The protections, which come from a 1997 consent decree called the Flores Settlement Agreement, cap the length of time children can be held by immigration authorities and require the government to provide detained children with adequate food, water and clean clothes.

The administration’s attempt to end these protections echo Trump’s previous effort during his first term, though the motion was struck down.

  • What is the justice department’s argument? It argued in a court motion on Thursday that the Flores agreement should be “completely” terminated, claiming it has encouraged unauthorized border crossings and stopped the government from “effectively” deporting immigrant families.

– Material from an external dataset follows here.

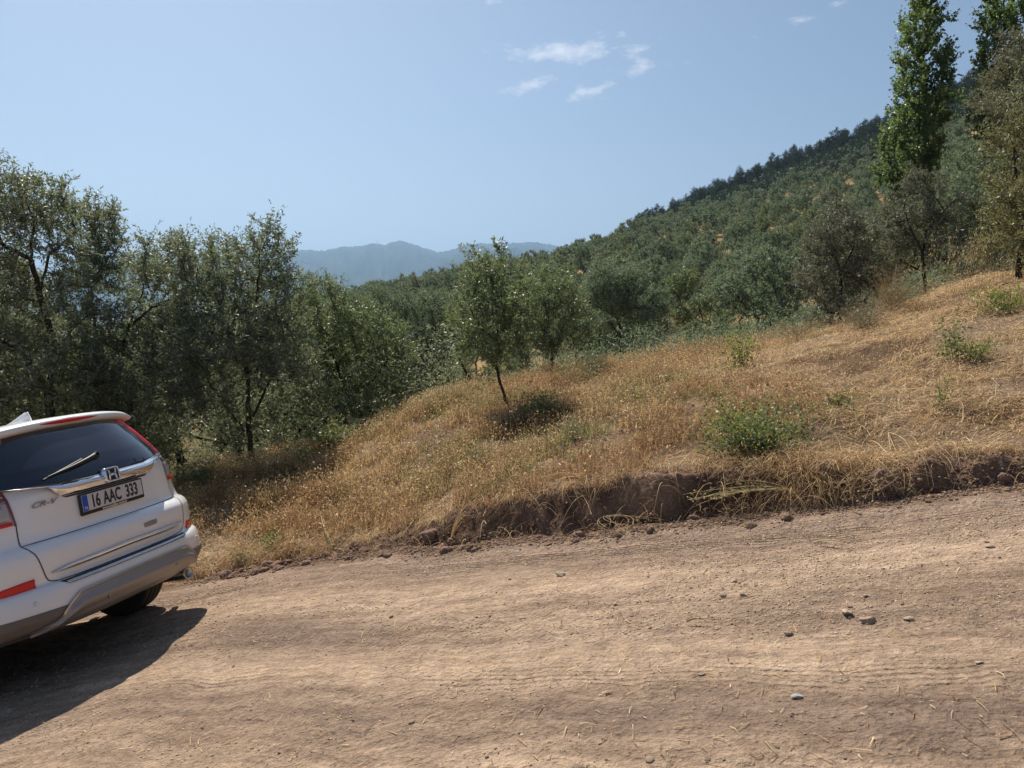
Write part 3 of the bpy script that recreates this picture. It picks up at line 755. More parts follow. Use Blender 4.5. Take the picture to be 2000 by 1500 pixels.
cand.sort(); print('grove', len(cand), cand[min(289, len(cand) - 1)][0])
far_l = [generic_olive(160 + i, 'green', natt=130, H=[3.3, 3.6, 3.1][i], wd=[2.1, 2.3, 2.0][i], L=.26, W=.11, per=2, nleaf=6, thr=.03) for i in range(3)]
lowp = []
for m_ in far_l:
    q = m_[1]; n_ = len(q.vertices); vv = np.empty(n_ * 3, np.float32); q.vertices.foreach_get('co', vv); lowp.append(vv.reshape(-1, 3))
VV = []
for i, (r, x, y) in enumerate(cand):
    z = gz(x, y); sc_ = rng.uniform(.82, 1.16) * (.74 + .36 * min(1, max(0, (r - 22) / 60)) + .0012 * r); rz = rng.uniform(0, 6.28)
    if i < 290:
        place_tree('olive_tree', far_v[int(rng.integers(0, 8))], (x, y, z - .05), 'small grey green olive tree in the dense grove covering the hillside', 'olive tree', 'olive trees of the hillside grove', rz, sc_)
    else:
        p = lowp[i % 3] * sc_; c_, s_ = math.cos(rz), math.sin(rz); VV.append(np.c_[p[:, 0] * c_ - p[:, 1] * s_ + x, p[:, 0] * s_ + p[:, 1] * c_ + y, p[:, 2] + z - .05])
if VV:
    VV = np.concatenate(VV); tag(link('far_olive_wood', np_mesh('far_olive_wood', VV, np.arange(len(VV)).reshape(-1, 4), LF['green'])), 'far olive crowns merging into one wood high on the hillside', 'wood', kind='stuff')

# pine ridge behind
def generic_pine(seed, H=9.0, wd=2.4, irregular=.35):
    rng = np.random.default_rng(seed); paths = [[(0, 0, -.5), (rng.normal(0, .1), 0, H * .5), (rng.normal(0, .25), 0, H * .95)]]
    lb = []; n = 11
    for i in range(n):
        f = i / (n - 1); h = H * (.26 + .68 * f); w = wd * (1 - .70 * f * f) * rng.uniform(.7, 1.15); a = rng.uniform(0, 6.28)
        for s in (0, 2.1, 4.2):
            q = w * rng.uniform(.35, .75); lb.append((q * math.cos(a + s), q * math.sin(a + s), h + rng.normal(0, .2), w * .50, w * .50, H * .06))
    mt, mc, _ = make_tree('pine_tree', paths, lb, 'pine', seed, 520, .3, 2.4, .4, .018, 2.0, .05, 3, .5, 7, .30, .075, bark_pine, up=.3, spread=.9, iters=40, maxr=.2, k=5, twigs=False)
    return mt, mc
pine_v = [generic_pine(140 + i, H=[7.5, 8.5, 6.5, 8][i], wd=[3.0, 2.8, 3.3, 2.6][i]) for i in range(4)]
pp = []
tries = 0
while len(pp) < 285 and tries < 6000:
    tries += 1
    u = rng.uniform(1235, 2080); r = 376 - 90 * rng.random() ** 1.3; a = pd(u, 400)[0]; x, y = r * math.sin(a), r * math.cos(a)
    if any((p - x) ** 2 + (q - y) ** 2 < 3.7 ** 2 for p, q in pp): continue
    pp.append((x, y))
for i, (x, y) in enumerate(pp):
    z = gz(x, y)
    place_tree('pine_tree', pine_v[i % 4], (x, y, z - .3), 'dark distant pine in the wood along the upper ridge', 'pine', 'pines on the ridge', rng.uniform(0, 6.28), rng.uniform(.60, 1.12) + .35 * rng.random() ** 4)
g = at(1665, 185); place_tree('pine_tree', pine_v[2], g, 'single dark pine standing out above the grove left of the poplar', 'pine', None, 1.0, 1.0, .78)
g = at(1690, 188); place_tree('pine_tree', pine_v[0], g, 'smaller dark pine beside the single pine above the grove', 'pine', None, 2.0, .8, .6)

#@@GC
# ------------------------------------------------------------------ ground cover
def px_ground(u, v, r0=2.0, r1=22.0, n=900):
    """first ground point seen at a pixel"""
    a, t = pd(u, v); rr = np.linspace(r0, r1, n); x, y = rr * math.sin(a), rr * math.cos(a)
    zt = ground_z(x, y) / rr
    k = np.argmax(zt >= t)
    if zt[k] < t: k = int(np.argmax(zt))
    return Vector((x[k], y[k], float(zt[k] * rr[k])))

def crest_r(u): return np.interp(u, [0, 400, 700, 870, 1000, 1250, 1650, 2000], [9.5, 10.2, 11, 11.6, 12.8, 13.6, 14.0, 15.0])
_us = np.linspace(-200, 2420, 70); _fr = np.array([foot_r(u) for u in _us])
def frr(u): return np.interp(u, _us, _fr)
def u_of(x, y): return 1000 + F_PX * x / y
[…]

Rights groups called it “unconscionable”.

Trump’s evidence of South Africa ‘white genocide’ contains images from DRC

Evidence presented by Donald Trump to the South African president, Cyril Ramaphosa, to back up his false claims of a “white genocide” supposedly occurring in his nation included images from the Democratic Republic of the Congo.

Rather than depicting dead Afrikaners in South Africa, the images show humanitarian workers carrying body bags in the Congolese city of Goma after battles with Rwanda-backed M23 rebels.

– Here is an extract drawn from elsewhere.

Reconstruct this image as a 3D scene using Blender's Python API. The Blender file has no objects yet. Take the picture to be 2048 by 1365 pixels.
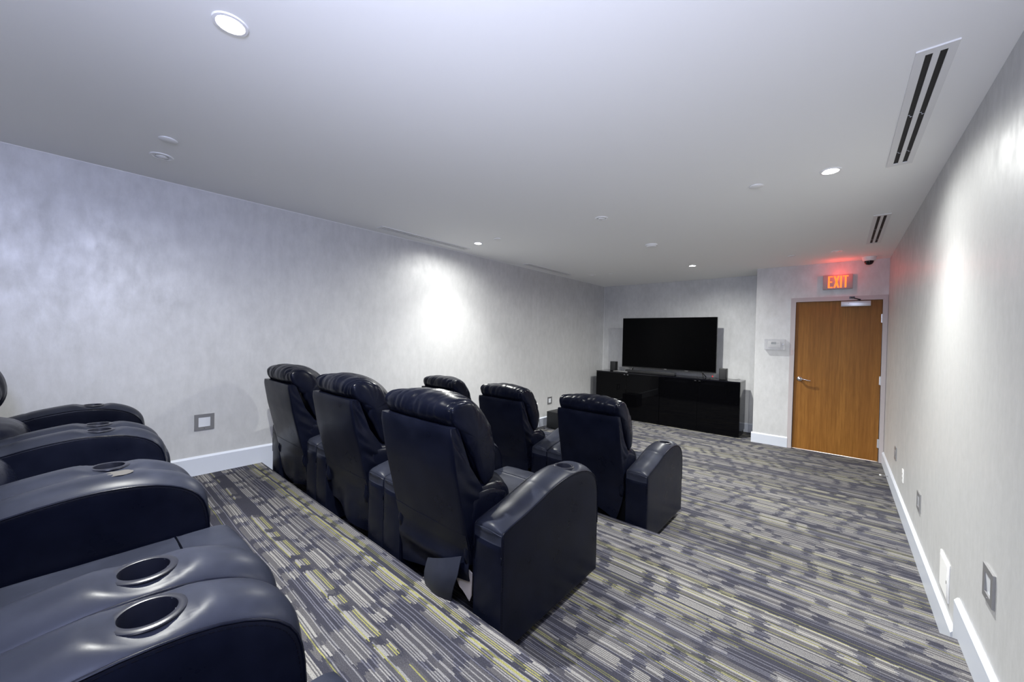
import bpy, bmesh, math, random
from mathutils import Vector, Matrix, noise
S = bpy.context.scene
COL = S.collection
PI = math.pi

# ------------------------------------------------------------------ room numbers (metres)
W, D, D2, H, XB = 4.336, 7.197, 6.544, 2.656, 2.887
YBACK = -1.40
L1, Y1, L2, Y2 = 0.189, 2.368, 0.3755, 0.794

# ------------------------------------------------------------------ camera
yaw, pitch, roll = 0.7123, -0.0126, 0.0217
fwd = Vector((-math.sin(yaw)*math.cos(pitch), math.cos(yaw)*math.cos(pitch), math.sin(pitch)))
r0 = Vector((math.cos(yaw), math.sin(yaw), 0)); u0 = r0.cross(fwd)
rt = math.cos(roll)*r0 + math.sin(roll)*u0
up = -math.sin(roll)*r0 + math.cos(roll)*u0
cd = bpy.data.cameras.new('camera'); cam = bpy.data.objects.new('camera', cd); COL.objects.link(cam)
M = Matrix((rt, up, -fwd)).transposed().to_4x4(); M.translation = Vector((3.8764, -0.3203, 1.5444))
cam.matrix_world = M
cd.sensor_width = 36.0; cd.lens = 759.92/2048*36.0; cd.clip_start = 0.02; cd.clip_end = 60
S.camera = cam

# ------------------------------------------------------------------ world, exposure
w = bpy.data.worlds.new('world'); S.world = w; w.use_nodes = True
w.node_tree.nodes['Background'].inputs[0].default_value = (0.5, 0.52, 0.56, 1)
w.node_tree.nodes['Background'].inputs[1].default_value = 0.3
S.view_settings.view_transform = 'Standard'; S.view_settings.look = 'None'
S.view_settings.gamma = 1.0; S.view_settings.use_curve_mapping = False
S.view_settings.exposure = 0.45
S.cycles.max_bounces = 10; S.cycles.diffuse_bounces = 7; S.cycles.glossy_bounces = 4

# ------------------------------------------------------------------ cool flash of the photographer beside the camera, plus an added unseen fill
def area(name, loc, direction, size, energy, color, spread=PI):
    l = bpy.data.lights.new(name, 'AREA'); l.shape = 'DISK'; l.size = size; l.energy = energy; l.color = color; l.spread = spread
    o = bpy.data.objects.new(name, l); COL.objects.link(o); o.location = loc
    o.rotation_euler = Vector(direction).to_track_quat('-Z', 'Y').to_euler(); return o
area('flash_light', (3.90, -0.52, 2.25), (-0.85, 0.50, 0.10), 0.42, 33.0, (0.58, 0.645, 1.0))
area('ceiling_fill', (4.02, -0.90, 1.00), (-0.60, 0.80, 0.95), 0.50, 28.0, (0.87, 0.89, 1.0))  # added off-frame fill that evens out the ceiling brightness
SPOT_E = 96.0; SPOT_W = 66.0

# ------------------------------------------------------------------ materials
def mat(name, color=(.5,.5,.5), rough=.5, metal=0., spec=.5, coat=0., emit=None, estr=0., trans=0., ior=1.45, coat_rough=.05):
    m = bpy.data.materials.new(name); m.use_nodes = True
    b = m.node_tree.nodes['Principled BSDF']
    b.inputs['Base Color'].default_value = (*color, 1); b.inputs['Roughness'].default_value = rough
    b.inputs['Metallic'].default_value = metal; b.inputs['Specular IOR Level'].default_value = spec
    b.inputs['Coat Weight'].default_value = coat; b.inputs['Coat Roughness'].default_value = coat_rough
    b.inputs['Transmission Weight'].default_value = trans; b.inputs['IOR'].default_value = ior
    if emit: b.inputs['Emission Color'].default_value = (*emit, 1); b.inputs['Emission Strength'].default_value = estr
    return m
class NT:
    def __init__(s, m): s.m = m; s.t = m.node_tree; s.b = s.t.nodes['Principled BSDF']
    def n(s, typ, **k):
        o = s.t.nodes.new(typ)
        for a, v in k.items():
            if a.startswith('i_'):
                key = a[2:]; key = int(key) if key.isdigit() else key.replace('_', ' ')
                o.inputs[key].default_value = v
            else: setattr(o, a, v)
        return o
    def l(s, a, b): s.t.links.new(a, b)
    def math(s, op, a, b=None, clamp=False):
        o = s.t.nodes.new('ShaderNodeMath'); o.operation = op; o.use_clamp = clamp
        for i, v in enumerate((a, b)):
            if v is None: continue
            if hasattr(v, 'is_linked') or hasattr(v, 'node'): s.l(v, o.inputs[i])
            else: o.inputs[i].default_value = v
        return o.outputs[0]
    def mix(s, f, a, b):
        o = s.t.nodes.new('ShaderNodeMix'); o.data_type = 'RGBA'
        for i, v in ((0, f), (6, a), (7, b)):
            if hasattr(v, 'node'): s.l(v, o.inputs[i])
            elif i == 0: o.inputs[i].default_value = v
            else: o.inputs[i].default_value = (*v, 1)
        return o.outputs[2]
    def noise(s, vec, scale, detail=3., rough=.5, out=0):
        o = s.n('ShaderNodeTexNoise', i_Scale=scale, i_Detail=detail, i_Roughness=rough)
        if vec is not None: s.l(vec, o.inputs['Vector'])
        return o.outputs[out]
    def mapping(s, vec, scale=(1,1,1), rot=(0,0,0)):
        o = s.n('ShaderNodeMapping'); o.inputs['Scale'].default_value = scale; o.inputs['Rotation'].default_value = rot
        s.l(vec, o.inputs['Vector']); return o.outputs[0]
    def ramp(s, f, p0, p1, c0=(0,0,0), c1=(1,1,1)):
        o = s.n('ShaderNodeValToRGB'); o.color_ramp.elements[0].position = p0; o.color_ramp.elements[1].position = p1
        o.color_ramp.elements[0].color = (*c0, 1); o.color_ramp.elements[1].color = (*c1, 1)
        s.l(f, o.inputs[0]); return o.outputs[0]
    def bump(s, h, strength, dist):
        o = s.n('ShaderNodeBump', i_Strength=strength, i_Distance=dist); s.l(h, o.inputs['Height']); s.l(o.outputs[0], s.b.inputs['Normal'])

def m_wall():
    m = mat('pearl_plaster', rough=.45, metal=.30, coat=.10, coat_rough=.27); t = NT(m)
    co = t.n('ShaderNodeNewGeometry').outputs['Position']
    st = t.mapping(co, (1, 1, .45)); big = t.noise(co, 3.0, 5, .65); mid = t.noise(st, 15, 6, .7); fine = t.noise(st, 70, 3, .6)
    a = t.math('ADD', t.math('MULTIPLY', big, .45), t.math('MULTIPLY', mid, .55))
    f = t.ramp(a, .38, .64)
    t.l(t.mix(f, (.51,.513,.517), (.60,.602,.606)), t.b.inputs['Base Color'])
    r = t.math('ADD', t.math('MULTIPLY', f, -.14), .56)
    r = t.math('ADD', r, t.math('MULTIPLY', fine, .06)); t.l(r, t.b.inputs['Roughness'])
    t.bump(t.math('ADD', mid, t.math('MULTIPLY', fine, .5)), .16, .003); return m
def m_carpet():
    m = mat('striped_carpet', rough=.95, spec=.15); t = NT(m)
    sp = t.n('ShaderNodeSeparateXYZ'); t.l(t.n('ShaderNodeNewGeometry').outputs['Position'], sp.inputs[0])
    X, Y, Z = sp.outputs
    V = t.math('SUBTRACT', Y, Z)
    wob = t.noise(None, 3.0); 
    cw = t.n('ShaderNodeCombineXYZ'); t.l(t.math('MULTIPLY', X, 1.2), cw.inputs[0]); t.l(t.math('MULTIPLY', V, 1.2), cw.inputs[1])
    wn = t.noise(cw.outputs[0], 1.0, 1)
    wn2_ = t.noise(cw.outputs[0], 7.0, 2); wn3 = t.noise(cw.outputs[0], 130.0, 1)
    V = t.math('ADD', V, t.math('MULTIPLY', wn, .03)); V = t.math('ADD', V, t.math('MULTIPLY', wn2_, .006)); V = t.math('ADD', V, t.math('MULTIPLY', wn3, .0022))
    def wn1(v):
        o = t.n('ShaderNodeTexWhiteNoise', noise_dimensions='1D'); t.l(v, o.inputs['W']); return o.outputs['Value'], o.outputs['Color']
    def wn2(a, b):
        c = t.n('ShaderNodeCombineXYZ'); t.l(a, c.inputs[0]); t.l(b, c.inputs[1])
        o = t.n('ShaderNodeTexWhiteNoise', noise_dimensions='2D'); t.l(c.outputs[0], o.inputs['Vector']); return o.outputs['Value']
    # blocks: rows across the room, broken into long and short dashes
    RAG = t.math('MULTIPLY', wn1(t.math('ADD', t.math('FLOOR', t.math('DIVIDE', V, .0044)), 77.0))[0], .034)
    def blocks(rowh, per, seed, keep, duty):
        rr = t.math('ADD', t.math('DIVIDE', V, rowh), seed); row = t.math('FLOOR', rr)
        rv, _ = wn1(row)
        xs = t.math('ADD', t.math('DIVIDE', t.math('ADD', X, RAG), per), t.math('MULTIPLY', rv, 37.0))
        cell = t.math('FLOOR', xs); fx = t.math('FRACT', xs)
        a = t.math('LESS_THAN', fx, .52)
        b = t.math('MULTIPLY', t.math('GREATER_THAN', fx, .66), t.math('LESS_THAN', fx, .84))
        wv = wn2(cell, row); on = t.math('MULTIPLY', t.math('GREATER_THAN', wv, 1-keep), t.math('ADD', .45, t.math('MULTIPLY', wv, .6)))
        inrow = t.math('LESS_THAN', t.math('FRACT', rr), duty)
        return t.math('MULTIPLY', t.math('MULTIPLY', t.math('MAXIMUM', a, b), on), inrow)
    b1 = blocks(.076, .40, 11.3, .76, .86); b2 = blocks(.121, .31, 57.7, .55, .55); b3 = blocks(.053, .47, 3.1, .5, .6)
    lit = t.math('MAXIMUM', b1, t.math('MAXIMUM', t.math('MULTIPLY', b2, .55), t.math('MULTIPLY', b3, .35)))
    # thin yarn lines
    line = t.math('FLOOR', t.math('DIVIDE', V, .0044)); lv, lc = wn1(line)
    l2, _ = wn1(t.math('ADD', line, 913.0))
    even = t.math('LESS_THAN', t.math('ABSOLUTE', t.math('MODULO', line, 2.0)), .5)
    thr = t.math('SUBTRACT', t.math('SUBTRACT', 1.02, t.math('MULTIPLY', even, .48)), t.math('MULTIPLY', lit, .26))
    on = t.math('GREATER_THAN', lv, thr)
    bg = t.mix(lit, (.030,.030,.041), (.074,.071,.076))
    fg = t.mix(lit, (.092,.092,.114), (.205,.198,.190))
    fg = t.mix(t.math('GREATER_THAN', l2, .885), fg, t.mix(lit, (.085,.085,.042), (.220,.212,.080)))
    c = t.mix(on, bg, fg)
    # loop speckle
    cs = t.n('ShaderNodeCombineXYZ'); t.l(X, cs.inputs[0]); t.l(V, cs.inputs[1])
    sp2 = t.noise(t.mapping(cs.outputs[0], (1, 1, 1)), 330, 2, .7)
    k = t.ramp(sp2, .30, .72, (.45,.45,.45), (1.5,1.5,1.5))
    mm = t.n('ShaderNodeMix', data_type='RGBA', blend_type='MULTIPLY'); mm.inputs[0].default_value = 1
    t.l(c, mm.inputs[6]); t.l(k, mm.inputs[7]); t.l(mm.outputs[2], t.b.inputs['Base Color'])
    saw = t.math('FRACT', t.math('DIVIDE', V, .0044)); hh = t.math('SUBTRACT', 1.0, t.math('ABSOLUTE', t.math('SUBTRACT', t.math('MULTIPLY', saw, 2), 1)))
    t.bump(t.math('ADD', t.math('MULTIPLY', hh, .6), sp2), .45, .003); return m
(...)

As well as photos taken in a different country, Trump showed Ramaphosa footage that he claimed depicting the “burial sites” of more than a thousand white farmers. Yet, it soon emerged that this was also inaccurate, as it turned out that it showed a temporary memorial site, set up after the murder of two Afrikaner farmers locally.

  • What’s the context for Trump’s claims? While murder and violent crime rates are high in South Africa, the idea of a genocide against white South Africans is a far-right conspiracy theory: the majority of victims are Black, as Ramaphosa pointed out.

In other news …

  • Israel has accused Canada, the UK and France of “emboldening Hamas”, after the country’s leaders called on Israel to stop its military offensive and allow humanitarian aid to enter Gaza.

  • Venezuela’s decision to hold elections to choose officials to run an area of internationally recognized Guyanese territory is an assault on the country’s sovereignty, Guyana’s president has warned.

  • Columbia graduate and detained Palestinian activist Mahmoud Khalil was finally allowed to hold his baby for the first time, one month after he was born.

Stat of the day: Number of internally displaced people hits record 83.4m

Conflict, violence, the climate emergency and natural disasters, have forced a record 83.4 million people to become refugees within their own countries. Three internally displaced people in Bangladesh, Sudan and Colombia explain how floods, civil war and clashes between the military and paramilitary groups forced them to flee their homes. “Local people don’t want us here … We don’t want to be here either – but we have no choice,” said a woman with four children living in a tent in a Bogotá park.

Don’t miss this: Fear, hope and loathing in Elon Musk’s new city

In Cameron county, on the southern tip of Texas, the world’s richest man has built Starbase, the home of his mission to “save’ humanity and colonise Mars, complete with a bronze bust in his own image. But as its population of 280 – most employed by Musk – prepared to vote on whether to incorporate it as a new municipality, others living near the base were divided over the billionaire and his plans.

Climate check: Is legal action the only way to save the planet? – podcast

Prosecuting polluters over climate harms is notoriously tricky – a huge number of actors are behind emissions, making it hard to establish legal responsibility, and the worst harms are often not experienced in the same country that the emissions are produced in. But in recent years, judges have woken up to the existential threat of the climate emergency and have begun to allow the interpretation of human rights law to shift to accommodate that. Samira Shackle speaks to some of the pioneers of this change and asks what the impact could be.

Last Thing: WTF? Americans and Britons swear more than Australians online

Americans come first and British people second when it comes to how often they swear online, while Australians are in third place, vital new research has found. But while people from the US and UK are ahead in terms of sheer volume of curse words used, Australians were more likely to use uncommon and unique swears, with the researchers noting that vulgar language is a “natural playground” for unleashing “linguistic creativity”.